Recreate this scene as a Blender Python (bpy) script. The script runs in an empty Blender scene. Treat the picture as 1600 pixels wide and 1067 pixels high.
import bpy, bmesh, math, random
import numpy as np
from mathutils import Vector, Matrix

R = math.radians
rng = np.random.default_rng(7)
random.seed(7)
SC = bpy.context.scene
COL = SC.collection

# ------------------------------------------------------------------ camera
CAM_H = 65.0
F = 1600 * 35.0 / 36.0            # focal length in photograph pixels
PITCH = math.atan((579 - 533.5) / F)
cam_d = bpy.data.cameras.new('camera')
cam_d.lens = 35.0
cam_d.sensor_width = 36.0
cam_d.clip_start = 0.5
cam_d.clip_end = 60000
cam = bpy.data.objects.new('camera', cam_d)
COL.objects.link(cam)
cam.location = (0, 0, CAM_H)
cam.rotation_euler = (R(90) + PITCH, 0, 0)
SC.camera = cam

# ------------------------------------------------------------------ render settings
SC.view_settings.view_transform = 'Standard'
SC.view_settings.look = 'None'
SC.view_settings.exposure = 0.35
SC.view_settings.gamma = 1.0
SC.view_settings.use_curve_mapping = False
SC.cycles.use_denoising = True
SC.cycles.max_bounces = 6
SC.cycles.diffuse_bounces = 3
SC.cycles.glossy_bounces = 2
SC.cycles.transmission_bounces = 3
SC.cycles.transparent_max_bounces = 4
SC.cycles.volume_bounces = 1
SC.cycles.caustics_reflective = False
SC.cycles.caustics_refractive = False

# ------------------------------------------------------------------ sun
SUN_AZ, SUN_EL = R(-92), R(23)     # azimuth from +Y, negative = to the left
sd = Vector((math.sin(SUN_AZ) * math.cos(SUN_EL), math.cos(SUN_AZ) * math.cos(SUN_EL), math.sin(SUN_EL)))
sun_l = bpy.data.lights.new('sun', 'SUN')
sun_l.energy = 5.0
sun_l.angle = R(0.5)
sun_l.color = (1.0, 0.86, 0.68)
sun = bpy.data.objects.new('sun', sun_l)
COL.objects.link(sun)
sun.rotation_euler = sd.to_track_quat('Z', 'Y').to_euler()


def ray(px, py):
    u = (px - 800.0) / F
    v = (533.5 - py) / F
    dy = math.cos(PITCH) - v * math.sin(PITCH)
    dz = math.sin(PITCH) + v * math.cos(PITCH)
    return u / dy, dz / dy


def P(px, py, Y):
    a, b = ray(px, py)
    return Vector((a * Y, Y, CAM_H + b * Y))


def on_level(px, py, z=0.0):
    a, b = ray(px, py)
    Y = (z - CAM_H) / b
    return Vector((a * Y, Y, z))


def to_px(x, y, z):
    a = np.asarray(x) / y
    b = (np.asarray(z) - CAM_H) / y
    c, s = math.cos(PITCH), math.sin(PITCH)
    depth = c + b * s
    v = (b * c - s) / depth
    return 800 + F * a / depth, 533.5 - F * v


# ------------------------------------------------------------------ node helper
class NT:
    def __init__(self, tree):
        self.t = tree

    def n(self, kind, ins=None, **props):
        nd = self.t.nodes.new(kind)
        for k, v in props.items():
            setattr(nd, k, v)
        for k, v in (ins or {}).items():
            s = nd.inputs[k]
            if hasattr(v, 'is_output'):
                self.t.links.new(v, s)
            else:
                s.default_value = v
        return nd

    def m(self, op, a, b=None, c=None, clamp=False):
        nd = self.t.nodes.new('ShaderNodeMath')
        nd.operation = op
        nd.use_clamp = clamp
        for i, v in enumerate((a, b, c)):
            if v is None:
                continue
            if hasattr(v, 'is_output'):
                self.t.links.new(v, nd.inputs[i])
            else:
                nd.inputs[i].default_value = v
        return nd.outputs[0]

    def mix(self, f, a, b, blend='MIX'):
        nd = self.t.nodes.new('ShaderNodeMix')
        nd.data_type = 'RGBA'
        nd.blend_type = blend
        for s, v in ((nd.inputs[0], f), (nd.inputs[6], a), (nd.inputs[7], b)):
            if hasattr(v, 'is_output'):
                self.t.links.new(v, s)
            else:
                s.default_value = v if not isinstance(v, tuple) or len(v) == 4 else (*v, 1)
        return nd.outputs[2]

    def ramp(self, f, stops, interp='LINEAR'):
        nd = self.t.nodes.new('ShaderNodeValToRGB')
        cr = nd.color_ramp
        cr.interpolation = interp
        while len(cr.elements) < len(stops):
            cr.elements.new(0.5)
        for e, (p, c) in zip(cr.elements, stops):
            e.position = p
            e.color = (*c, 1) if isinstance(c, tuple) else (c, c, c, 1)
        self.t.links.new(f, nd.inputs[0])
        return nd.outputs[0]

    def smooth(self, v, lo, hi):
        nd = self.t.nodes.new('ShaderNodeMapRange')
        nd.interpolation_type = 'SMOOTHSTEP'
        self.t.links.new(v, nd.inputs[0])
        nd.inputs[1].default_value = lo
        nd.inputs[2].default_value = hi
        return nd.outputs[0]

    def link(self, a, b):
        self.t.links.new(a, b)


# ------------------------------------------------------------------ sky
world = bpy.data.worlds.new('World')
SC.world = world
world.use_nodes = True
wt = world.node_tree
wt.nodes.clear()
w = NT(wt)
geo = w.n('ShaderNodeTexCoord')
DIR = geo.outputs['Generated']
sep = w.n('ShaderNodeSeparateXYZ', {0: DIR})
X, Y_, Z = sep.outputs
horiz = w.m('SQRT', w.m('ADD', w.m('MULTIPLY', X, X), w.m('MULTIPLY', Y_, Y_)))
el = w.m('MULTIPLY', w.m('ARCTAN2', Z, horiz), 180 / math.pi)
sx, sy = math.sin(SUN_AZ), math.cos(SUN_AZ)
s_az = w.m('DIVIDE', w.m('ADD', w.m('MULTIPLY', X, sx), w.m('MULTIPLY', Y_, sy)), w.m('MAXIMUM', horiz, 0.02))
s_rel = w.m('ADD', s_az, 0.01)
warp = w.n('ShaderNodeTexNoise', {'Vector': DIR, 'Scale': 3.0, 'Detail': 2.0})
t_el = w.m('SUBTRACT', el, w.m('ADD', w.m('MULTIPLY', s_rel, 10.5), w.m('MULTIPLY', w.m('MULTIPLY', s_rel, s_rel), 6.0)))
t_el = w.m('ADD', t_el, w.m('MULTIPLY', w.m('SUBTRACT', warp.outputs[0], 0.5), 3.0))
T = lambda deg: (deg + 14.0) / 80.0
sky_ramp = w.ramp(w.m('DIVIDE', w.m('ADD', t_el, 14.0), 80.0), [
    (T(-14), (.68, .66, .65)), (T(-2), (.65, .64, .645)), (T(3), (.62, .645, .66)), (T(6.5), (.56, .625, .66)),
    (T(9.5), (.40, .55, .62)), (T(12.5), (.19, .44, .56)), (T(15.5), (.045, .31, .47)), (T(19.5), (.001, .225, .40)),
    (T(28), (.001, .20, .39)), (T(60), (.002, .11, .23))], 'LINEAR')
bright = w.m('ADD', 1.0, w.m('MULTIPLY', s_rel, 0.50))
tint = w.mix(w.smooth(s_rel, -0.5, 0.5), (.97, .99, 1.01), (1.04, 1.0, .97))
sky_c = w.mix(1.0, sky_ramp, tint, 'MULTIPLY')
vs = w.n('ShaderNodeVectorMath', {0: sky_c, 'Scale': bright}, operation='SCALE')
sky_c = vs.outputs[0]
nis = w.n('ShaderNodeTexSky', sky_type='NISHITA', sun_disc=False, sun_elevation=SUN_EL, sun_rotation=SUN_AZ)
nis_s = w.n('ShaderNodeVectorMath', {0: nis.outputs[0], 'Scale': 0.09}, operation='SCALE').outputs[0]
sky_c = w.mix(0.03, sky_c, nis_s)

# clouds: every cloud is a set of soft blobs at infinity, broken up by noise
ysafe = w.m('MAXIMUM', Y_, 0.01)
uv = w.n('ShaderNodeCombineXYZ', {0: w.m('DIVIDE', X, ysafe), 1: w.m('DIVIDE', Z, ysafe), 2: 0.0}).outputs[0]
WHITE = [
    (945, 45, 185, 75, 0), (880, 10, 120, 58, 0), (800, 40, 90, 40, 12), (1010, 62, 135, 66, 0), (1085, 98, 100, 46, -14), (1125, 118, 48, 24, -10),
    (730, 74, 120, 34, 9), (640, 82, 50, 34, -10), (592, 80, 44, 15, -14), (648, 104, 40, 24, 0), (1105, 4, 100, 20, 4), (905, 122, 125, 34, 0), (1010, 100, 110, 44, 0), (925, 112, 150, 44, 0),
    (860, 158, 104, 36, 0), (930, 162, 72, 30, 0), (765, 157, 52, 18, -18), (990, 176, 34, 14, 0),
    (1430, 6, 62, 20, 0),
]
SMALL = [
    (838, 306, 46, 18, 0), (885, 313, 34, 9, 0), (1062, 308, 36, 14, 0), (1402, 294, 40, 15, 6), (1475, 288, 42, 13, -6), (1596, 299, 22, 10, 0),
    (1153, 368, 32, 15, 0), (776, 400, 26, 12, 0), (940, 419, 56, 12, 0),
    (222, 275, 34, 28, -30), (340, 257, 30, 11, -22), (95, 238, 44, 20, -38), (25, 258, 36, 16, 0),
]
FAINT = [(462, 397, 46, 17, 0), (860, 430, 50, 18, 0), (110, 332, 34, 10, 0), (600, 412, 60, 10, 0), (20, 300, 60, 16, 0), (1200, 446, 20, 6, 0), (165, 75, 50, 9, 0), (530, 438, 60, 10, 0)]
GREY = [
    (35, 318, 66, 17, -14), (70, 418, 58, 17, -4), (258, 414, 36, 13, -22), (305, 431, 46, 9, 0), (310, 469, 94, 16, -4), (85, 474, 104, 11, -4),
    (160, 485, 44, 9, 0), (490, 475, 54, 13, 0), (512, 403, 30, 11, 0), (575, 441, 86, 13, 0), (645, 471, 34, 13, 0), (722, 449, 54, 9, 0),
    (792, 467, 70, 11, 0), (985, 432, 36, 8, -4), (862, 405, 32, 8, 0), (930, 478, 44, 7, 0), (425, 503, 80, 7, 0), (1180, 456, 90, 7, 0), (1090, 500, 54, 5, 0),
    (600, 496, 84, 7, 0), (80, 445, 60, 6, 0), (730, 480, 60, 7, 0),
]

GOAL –
Without changing anything, quote the lines from the top of the data to the line that contains "SC.camera = cam", including that line.

WRITTEN SOLUTION –
Recreate this scene as a Blender Python (bpy) script. The script runs in an empty Blender scene. Treat the picture as 1600 pixels wide and 1067 pixels high.
import bpy, bmesh, math, random
import numpy as np
from mathutils import Vector, Matrix

R = math.radians
rng = np.random.default_rng(7)
random.seed(7)
SC = bpy.context.scene
COL = SC.collection

# ------------------------------------------------------------------ camera
CAM_H = 65.0
F = 1600 * 35.0 / 36.0            # focal length in photograph pixels
PITCH = math.atan((579 - 533.5) / F)
cam_d = bpy.data.cameras.new('camera')
cam_d.lens = 35.0
cam_d.sensor_width = 36.0
cam_d.clip_start = 0.5
cam_d.clip_end = 60000
cam = bpy.data.objects.new('camera', cam_d)
COL.objects.link(cam)
cam.location = (0, 0, CAM_H)
cam.rotation_euler = (R(90) + PITCH, 0, 0)
SC.camera = cam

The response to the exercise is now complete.